## Exercise
Below this line is a listing that includes pictures. Copy exactly, and only, the lines from the one containing "Write a Blender" through the one containing "return m, nt, nt.nodes['Principled BSDF']"; the pictures do not go in the copy.

## Data for this exercise

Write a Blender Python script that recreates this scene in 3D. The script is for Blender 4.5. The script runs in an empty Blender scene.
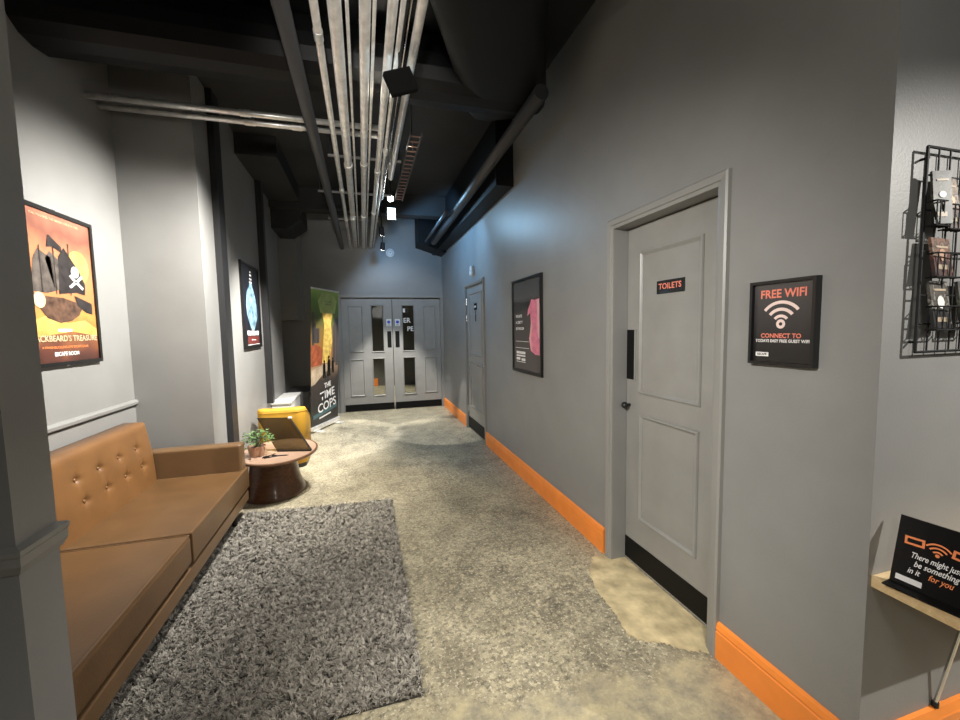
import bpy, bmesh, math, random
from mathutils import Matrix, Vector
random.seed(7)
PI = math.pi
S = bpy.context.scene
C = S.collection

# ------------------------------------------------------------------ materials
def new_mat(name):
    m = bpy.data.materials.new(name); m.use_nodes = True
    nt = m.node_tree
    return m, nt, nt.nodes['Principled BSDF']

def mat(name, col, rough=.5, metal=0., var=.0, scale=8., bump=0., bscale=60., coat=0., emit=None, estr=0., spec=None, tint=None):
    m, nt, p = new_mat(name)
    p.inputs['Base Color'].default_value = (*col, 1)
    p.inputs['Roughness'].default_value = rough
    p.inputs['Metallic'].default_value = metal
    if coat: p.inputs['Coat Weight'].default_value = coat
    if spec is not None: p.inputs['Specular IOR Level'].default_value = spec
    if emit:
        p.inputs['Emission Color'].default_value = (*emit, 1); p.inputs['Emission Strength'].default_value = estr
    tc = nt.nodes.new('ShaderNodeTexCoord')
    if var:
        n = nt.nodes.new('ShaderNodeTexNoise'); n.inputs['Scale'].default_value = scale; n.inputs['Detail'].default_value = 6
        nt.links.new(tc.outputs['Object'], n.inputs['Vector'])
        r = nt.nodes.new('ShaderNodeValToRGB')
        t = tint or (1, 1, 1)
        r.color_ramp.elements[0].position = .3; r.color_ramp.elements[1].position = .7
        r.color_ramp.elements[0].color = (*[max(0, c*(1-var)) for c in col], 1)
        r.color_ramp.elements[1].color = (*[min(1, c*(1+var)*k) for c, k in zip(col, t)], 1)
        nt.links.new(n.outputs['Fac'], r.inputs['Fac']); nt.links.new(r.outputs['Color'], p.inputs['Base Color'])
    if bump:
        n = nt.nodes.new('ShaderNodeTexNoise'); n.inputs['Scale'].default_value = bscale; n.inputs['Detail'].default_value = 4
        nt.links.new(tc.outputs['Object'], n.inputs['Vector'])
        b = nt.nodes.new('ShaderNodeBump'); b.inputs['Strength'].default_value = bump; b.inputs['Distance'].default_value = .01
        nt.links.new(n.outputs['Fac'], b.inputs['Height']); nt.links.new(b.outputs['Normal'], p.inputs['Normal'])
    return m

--

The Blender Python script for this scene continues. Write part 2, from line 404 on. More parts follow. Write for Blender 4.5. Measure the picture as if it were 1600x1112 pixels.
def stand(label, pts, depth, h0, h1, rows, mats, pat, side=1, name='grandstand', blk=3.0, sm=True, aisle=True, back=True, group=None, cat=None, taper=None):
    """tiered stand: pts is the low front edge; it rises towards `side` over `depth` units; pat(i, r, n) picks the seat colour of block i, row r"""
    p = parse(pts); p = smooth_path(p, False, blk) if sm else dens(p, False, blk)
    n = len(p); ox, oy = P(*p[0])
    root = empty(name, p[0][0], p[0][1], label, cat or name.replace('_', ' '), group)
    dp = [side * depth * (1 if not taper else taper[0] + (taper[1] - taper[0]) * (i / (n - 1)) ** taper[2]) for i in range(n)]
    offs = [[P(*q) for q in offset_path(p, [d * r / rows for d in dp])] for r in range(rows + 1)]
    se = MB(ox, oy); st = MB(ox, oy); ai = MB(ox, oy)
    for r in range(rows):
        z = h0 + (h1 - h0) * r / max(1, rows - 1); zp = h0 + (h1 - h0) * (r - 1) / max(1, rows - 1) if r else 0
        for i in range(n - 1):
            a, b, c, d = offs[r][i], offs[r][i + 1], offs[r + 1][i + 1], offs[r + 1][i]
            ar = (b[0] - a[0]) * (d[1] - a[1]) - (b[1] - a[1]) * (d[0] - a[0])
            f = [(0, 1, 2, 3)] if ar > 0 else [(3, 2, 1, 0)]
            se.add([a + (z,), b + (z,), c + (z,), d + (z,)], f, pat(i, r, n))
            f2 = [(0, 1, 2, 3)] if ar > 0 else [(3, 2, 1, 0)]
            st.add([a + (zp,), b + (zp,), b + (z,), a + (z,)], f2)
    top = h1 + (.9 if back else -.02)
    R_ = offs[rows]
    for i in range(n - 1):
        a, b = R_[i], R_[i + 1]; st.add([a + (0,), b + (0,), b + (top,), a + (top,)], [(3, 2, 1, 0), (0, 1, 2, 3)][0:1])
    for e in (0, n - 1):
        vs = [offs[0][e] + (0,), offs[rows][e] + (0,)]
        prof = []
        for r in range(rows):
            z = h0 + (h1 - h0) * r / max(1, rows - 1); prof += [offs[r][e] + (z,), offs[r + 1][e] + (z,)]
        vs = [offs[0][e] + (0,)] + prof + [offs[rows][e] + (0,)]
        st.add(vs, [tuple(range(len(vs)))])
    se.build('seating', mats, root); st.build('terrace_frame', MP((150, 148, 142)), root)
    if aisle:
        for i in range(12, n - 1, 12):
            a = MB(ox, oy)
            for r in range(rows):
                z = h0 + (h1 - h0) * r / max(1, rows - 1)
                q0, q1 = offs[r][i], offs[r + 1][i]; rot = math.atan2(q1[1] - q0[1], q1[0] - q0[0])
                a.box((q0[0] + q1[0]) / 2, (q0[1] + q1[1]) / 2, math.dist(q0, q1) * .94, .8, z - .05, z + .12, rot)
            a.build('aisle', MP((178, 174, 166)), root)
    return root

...

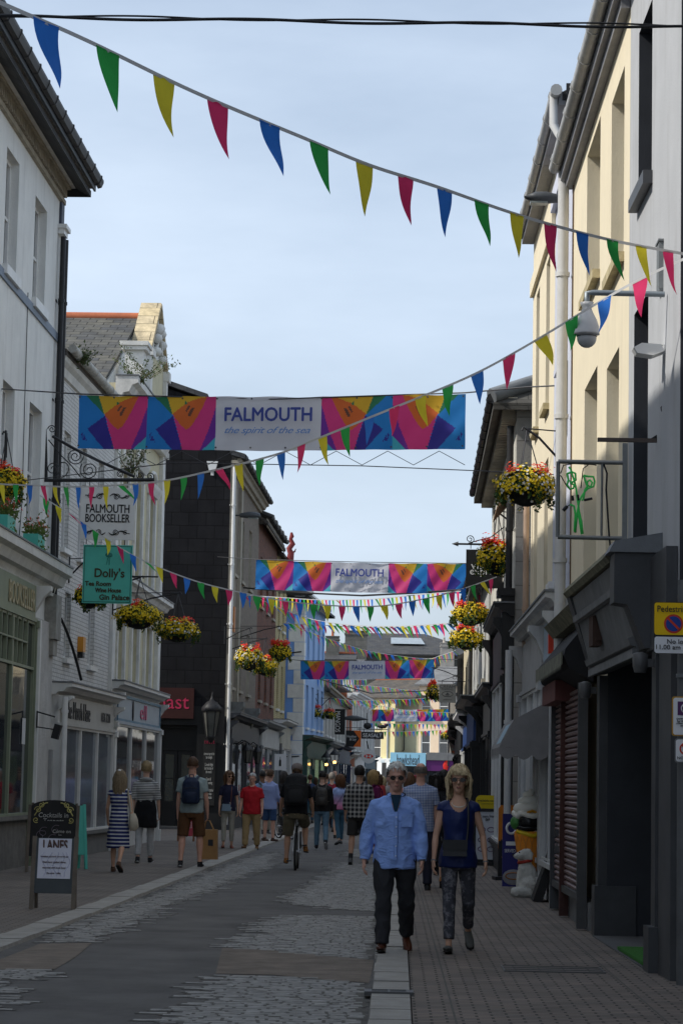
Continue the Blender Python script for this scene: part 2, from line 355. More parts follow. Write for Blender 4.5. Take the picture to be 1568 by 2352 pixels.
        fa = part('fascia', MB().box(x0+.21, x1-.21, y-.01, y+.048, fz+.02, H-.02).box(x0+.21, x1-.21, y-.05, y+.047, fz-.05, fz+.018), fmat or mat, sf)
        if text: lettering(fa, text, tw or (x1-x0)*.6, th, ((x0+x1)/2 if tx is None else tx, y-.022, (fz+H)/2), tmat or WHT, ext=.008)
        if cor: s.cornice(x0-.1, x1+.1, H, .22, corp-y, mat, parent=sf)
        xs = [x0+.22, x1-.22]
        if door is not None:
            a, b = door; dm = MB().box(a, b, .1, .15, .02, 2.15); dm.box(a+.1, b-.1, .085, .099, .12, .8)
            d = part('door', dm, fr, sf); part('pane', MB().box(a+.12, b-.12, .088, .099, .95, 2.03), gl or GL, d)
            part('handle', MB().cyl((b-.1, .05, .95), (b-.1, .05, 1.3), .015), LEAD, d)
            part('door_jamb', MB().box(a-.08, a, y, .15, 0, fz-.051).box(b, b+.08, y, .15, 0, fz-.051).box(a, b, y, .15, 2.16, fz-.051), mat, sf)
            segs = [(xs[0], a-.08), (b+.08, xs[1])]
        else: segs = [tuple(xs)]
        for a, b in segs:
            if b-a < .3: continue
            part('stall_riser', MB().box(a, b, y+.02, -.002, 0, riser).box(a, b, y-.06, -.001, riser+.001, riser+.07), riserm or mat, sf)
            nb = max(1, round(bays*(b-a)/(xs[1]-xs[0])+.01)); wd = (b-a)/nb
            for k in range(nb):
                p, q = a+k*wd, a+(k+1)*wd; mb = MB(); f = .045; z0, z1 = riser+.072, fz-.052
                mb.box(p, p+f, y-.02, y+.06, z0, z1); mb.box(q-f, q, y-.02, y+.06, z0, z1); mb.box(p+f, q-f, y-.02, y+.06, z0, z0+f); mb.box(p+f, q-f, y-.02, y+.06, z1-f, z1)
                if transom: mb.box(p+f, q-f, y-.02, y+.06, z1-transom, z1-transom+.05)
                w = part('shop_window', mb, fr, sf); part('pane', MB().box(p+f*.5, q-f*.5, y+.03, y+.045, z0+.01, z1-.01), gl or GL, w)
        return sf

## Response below
Write a Blender Python script that recreates this scene in 3D. The script is for Blender 4.5. The script runs in an empty Blender scene.
import bpy, bmesh, math, random
from mathutils import Matrix, Vector
random.seed(7)
PI = math.pi
S = bpy.context.scene
C = S.collection

# ------------------------------------------------------------------ materials
def new_mat(name):
    m = bpy.data.materials.new(name); m.use_nodes = True
    nt = m.node_tree
    return m, nt, nt.nodes['Principled BSDF']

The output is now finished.